Common ground? Let's start here.... habitat AND harvest are both important to the fish. Provide them some sanctuary to spawn/rear AND quit fishing them so damned hard. You guys want to turn this into a Miller Light commercial...
"Less filling"
"Tastes great"
JFC! It's not just one or the other.... BOTH of those critical H's must be addressed in any river system that you all want to argue about.
The other two oft-cited H's really are just smaller parts of those two bigger H's that determne whether or not we have healthy fish populations. (Hatcheries are really all about feeding the insatiable need to HARVEST HARVEST HARVEST. Hydro-electric dams are nothing more than another assault on the HABITAT)
Nobody can argue that the most important thing these critters need to maintain thriving populations is free-flowing access between a nutrient-rich ocean pasture and intact river systems with productive spawning and rearing HABITAT! You simply can't have salmon without rivers. Trash the infrastructure of the natural fish factory, and production will assuredly go down the $hitter. Without good habitat to support natural propagation of the fish, runs will remain in a state of perpetual depletion.

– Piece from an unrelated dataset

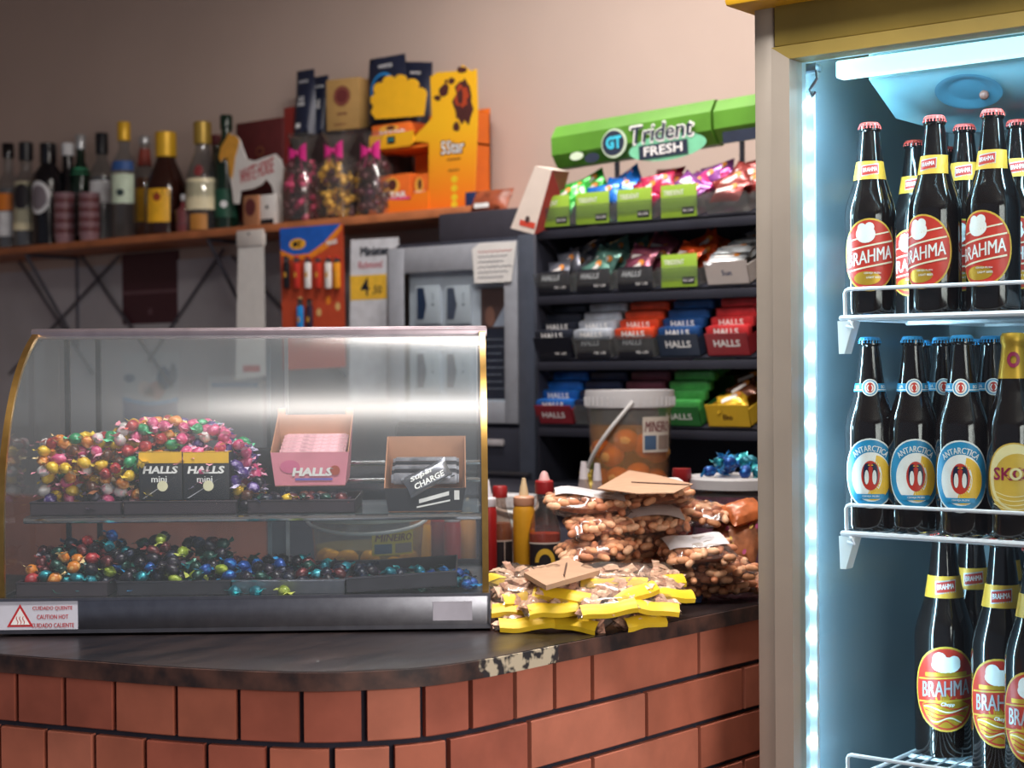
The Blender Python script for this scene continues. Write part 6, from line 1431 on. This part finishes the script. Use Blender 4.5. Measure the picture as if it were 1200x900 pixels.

However, nobody can deny that harvest abuses are also a HUGE part of the problem. You can't maintain fish populations if all of your breeding stock ends up in fish totes! All the habitat in the world is worthless if we don't allow enough fish upriver to seed it!
Nobody can argue that historically we (comm and sport) have taken too many fish. The biggest argument among the users is who gets to do the killing and where the killing occurs. And when we perceive that we are not being allowed our "fair share" of the kill, we are quick to demonize the other user group(s) that are taking more than their fair share. We spend an inordinate amount of energy and $$$ lobbying for who gets to do the killing. And with each of the stakeholders asserting its right to maximize its take, enabled by a harvest-at-all-cost fish bureacracy, we end up overharvesting.... again, again, and again.
The great news is that salmon populations are incredibly resilient, and depletion from harvest abuses can be relatively quickly reversed... but only if the habitat for rebound production is still intact.
The same cannot be said for habitat abuses. Restoration/reclamation of degraded/lost habitat is a MUCH harder thing to reverse, both in terms of money and time... and given the demands of our hyperconsumptive, gotta-have-it-now society it has become nearly impossible to do so. It's much wiser and cheaper to protect, conserve, and maintain existing habitat in the first place. But as history has shown, society lacks the foresight, will, and discipline to do so.
Looking at it from the broader context of where we as a society ought to be inversting our time, talent, and treasure....
It seems we invest way too much in the arena of allocative battles over who gets to kill the last fish. If even a small portion of those resources could be re-directed toward habitat protection/restoration, we would be far better off over the long run.